Spanning five decades of the artist’s work, Judy Dater: Only Human is the first exhibition in over twenty years to explore the career of Bay Area photographer Judy Dater. This exhibition will provide a survey of Dater’s work, celebrating her achievement as a pioneering figure in 1970s feminist art and her subsequent creative evolution.
A lifetime California resident, Dater grew up in Hollywood before moving to Northern California. Dater’s talent was defined early, showing influences from cinema as well as early encouragement by several prominent photographers from the West Coast’s Group f/64 and its followers, including Imogen Cunningham, Julia Margaret Cameron, and Edward Weston.
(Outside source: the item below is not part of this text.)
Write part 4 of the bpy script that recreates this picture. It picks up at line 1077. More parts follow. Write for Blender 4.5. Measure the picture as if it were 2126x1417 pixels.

The political and geographic landscape of California also shaped Dater’s photography, and the growing momentum of the feminist movement informed her early work while she was living in San Francisco’s Haight-Ashbury district in the late 1960s. During this time, she refined her critique of the constraints imposed on men and women, on their societal roles and their bodies. Dater’s subsequent portraits from the 1970s and beyond focus on the unique qualities of the sitters’ individualities, celebrate their humanity, and navigate personality and gender stereotypes in subtle ways.
Though the theme of feminism remains present throughout Dater’s work, over time her compositions increased in narrative depth and implication. Her haunting self-portraits incorporate the Southwestern landscape using geographic features as allusions to the weight of social constructs.